#### WRITTEN REQUEST:
Across the listing below, count the lines that mention the string "Measure". Reply with the figure only.

#### TASK INPUT:
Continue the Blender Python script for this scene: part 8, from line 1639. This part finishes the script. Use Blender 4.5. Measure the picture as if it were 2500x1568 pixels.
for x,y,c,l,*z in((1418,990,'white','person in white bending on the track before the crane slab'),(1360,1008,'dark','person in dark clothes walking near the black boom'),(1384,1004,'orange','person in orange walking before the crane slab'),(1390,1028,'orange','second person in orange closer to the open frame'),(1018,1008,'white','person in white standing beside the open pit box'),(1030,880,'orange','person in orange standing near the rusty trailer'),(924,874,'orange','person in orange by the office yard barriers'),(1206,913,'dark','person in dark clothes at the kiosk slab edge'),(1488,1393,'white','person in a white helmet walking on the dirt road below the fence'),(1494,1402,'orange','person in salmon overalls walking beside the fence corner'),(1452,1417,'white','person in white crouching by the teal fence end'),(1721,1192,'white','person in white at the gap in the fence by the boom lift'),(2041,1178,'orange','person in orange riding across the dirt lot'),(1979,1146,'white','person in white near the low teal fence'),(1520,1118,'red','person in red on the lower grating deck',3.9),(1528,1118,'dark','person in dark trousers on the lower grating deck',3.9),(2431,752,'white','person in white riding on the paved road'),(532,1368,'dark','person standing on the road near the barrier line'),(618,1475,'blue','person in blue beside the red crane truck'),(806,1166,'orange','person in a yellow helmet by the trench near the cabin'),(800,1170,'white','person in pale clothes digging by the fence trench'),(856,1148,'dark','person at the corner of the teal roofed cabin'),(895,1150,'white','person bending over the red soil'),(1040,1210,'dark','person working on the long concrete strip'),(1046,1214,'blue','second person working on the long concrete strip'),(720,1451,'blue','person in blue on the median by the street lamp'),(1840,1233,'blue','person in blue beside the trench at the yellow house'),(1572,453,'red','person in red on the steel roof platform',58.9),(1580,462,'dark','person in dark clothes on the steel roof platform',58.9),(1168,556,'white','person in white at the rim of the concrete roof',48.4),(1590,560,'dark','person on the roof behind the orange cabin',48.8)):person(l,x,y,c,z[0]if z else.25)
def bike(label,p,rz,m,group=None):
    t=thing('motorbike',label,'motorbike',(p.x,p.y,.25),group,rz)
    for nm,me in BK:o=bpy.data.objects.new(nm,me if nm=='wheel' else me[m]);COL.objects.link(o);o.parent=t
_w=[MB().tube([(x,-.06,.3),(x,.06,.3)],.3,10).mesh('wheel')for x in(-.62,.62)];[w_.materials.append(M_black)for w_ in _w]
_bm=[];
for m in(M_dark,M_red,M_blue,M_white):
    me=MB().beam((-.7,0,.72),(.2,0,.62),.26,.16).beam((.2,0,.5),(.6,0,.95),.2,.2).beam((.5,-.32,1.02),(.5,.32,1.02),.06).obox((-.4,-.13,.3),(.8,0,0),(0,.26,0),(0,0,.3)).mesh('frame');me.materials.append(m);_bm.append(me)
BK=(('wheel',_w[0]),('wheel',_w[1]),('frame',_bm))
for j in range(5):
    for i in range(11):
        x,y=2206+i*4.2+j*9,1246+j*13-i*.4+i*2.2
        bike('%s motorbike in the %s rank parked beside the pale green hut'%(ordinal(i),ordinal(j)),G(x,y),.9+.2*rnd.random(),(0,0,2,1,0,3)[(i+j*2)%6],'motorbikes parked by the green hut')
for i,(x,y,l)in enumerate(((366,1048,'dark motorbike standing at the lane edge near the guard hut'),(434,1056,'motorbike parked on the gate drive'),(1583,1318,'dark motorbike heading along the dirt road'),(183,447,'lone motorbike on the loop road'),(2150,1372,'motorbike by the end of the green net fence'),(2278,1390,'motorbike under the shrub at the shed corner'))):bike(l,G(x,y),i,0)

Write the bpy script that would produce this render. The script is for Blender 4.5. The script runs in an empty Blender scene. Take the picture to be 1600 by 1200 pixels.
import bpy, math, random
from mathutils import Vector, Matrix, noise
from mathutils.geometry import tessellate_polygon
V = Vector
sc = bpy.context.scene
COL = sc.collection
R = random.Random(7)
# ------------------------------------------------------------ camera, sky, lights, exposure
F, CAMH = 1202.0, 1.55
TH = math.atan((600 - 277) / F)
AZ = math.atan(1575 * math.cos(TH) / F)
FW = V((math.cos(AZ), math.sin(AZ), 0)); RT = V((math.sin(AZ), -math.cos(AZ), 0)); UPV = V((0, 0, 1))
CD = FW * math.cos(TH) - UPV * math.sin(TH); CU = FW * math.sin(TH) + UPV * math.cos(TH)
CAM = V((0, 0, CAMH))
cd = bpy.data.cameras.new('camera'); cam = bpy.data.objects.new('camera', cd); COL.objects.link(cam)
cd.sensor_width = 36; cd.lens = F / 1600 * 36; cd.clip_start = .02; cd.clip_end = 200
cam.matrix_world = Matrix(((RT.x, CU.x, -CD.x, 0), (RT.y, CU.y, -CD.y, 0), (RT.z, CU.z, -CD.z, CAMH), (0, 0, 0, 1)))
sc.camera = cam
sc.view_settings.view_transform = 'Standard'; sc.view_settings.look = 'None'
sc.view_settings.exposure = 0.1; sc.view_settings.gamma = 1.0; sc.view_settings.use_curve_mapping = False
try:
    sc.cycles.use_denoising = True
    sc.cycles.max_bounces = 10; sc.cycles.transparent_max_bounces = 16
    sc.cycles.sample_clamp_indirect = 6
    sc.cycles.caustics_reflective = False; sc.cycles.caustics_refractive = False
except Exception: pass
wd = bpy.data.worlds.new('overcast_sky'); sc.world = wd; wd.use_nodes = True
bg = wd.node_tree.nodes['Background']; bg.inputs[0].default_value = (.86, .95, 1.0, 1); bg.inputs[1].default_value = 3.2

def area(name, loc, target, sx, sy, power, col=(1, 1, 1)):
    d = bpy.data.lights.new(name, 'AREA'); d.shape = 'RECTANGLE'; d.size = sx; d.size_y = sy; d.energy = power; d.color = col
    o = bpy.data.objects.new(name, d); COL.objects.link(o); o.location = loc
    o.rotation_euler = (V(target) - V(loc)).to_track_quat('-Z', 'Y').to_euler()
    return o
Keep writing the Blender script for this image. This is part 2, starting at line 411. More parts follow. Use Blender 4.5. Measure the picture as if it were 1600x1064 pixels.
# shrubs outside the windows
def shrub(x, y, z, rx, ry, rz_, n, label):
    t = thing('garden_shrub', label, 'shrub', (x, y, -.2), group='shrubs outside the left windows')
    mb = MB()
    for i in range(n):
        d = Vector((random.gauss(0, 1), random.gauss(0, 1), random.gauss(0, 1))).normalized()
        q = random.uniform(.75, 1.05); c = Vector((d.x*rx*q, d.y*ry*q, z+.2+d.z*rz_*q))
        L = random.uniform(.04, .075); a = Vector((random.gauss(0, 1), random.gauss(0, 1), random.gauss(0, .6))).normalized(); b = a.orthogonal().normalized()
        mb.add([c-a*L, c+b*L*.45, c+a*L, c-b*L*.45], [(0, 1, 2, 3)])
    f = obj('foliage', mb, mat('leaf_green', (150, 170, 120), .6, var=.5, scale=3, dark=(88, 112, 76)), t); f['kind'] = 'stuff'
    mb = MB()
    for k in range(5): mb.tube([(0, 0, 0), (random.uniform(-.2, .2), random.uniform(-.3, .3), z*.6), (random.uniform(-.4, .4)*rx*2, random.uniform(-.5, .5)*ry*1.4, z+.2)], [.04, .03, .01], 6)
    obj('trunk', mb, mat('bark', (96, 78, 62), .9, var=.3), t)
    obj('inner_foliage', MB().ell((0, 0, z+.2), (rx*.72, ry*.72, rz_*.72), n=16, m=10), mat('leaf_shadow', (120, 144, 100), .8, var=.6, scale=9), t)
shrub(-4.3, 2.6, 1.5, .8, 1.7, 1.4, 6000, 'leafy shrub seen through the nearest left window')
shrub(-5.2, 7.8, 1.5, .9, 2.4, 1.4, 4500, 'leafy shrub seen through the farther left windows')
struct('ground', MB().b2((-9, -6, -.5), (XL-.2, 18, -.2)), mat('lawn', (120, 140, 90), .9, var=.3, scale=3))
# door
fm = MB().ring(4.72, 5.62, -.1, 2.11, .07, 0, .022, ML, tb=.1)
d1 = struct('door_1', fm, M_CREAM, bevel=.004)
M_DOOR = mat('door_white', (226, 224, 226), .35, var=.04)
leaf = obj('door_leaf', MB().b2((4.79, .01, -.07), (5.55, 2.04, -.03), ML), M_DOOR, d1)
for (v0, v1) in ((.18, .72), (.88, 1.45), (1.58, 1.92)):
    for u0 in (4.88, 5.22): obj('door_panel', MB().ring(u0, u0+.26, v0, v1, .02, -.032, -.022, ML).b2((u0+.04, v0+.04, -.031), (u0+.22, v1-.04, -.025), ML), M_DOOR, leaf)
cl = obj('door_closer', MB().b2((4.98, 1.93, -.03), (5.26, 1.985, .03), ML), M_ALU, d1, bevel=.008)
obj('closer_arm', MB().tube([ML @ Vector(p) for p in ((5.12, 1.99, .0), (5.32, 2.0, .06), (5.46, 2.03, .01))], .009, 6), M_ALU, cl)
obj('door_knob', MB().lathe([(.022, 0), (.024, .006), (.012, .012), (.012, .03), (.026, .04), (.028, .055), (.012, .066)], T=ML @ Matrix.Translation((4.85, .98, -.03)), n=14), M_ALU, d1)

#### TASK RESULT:
2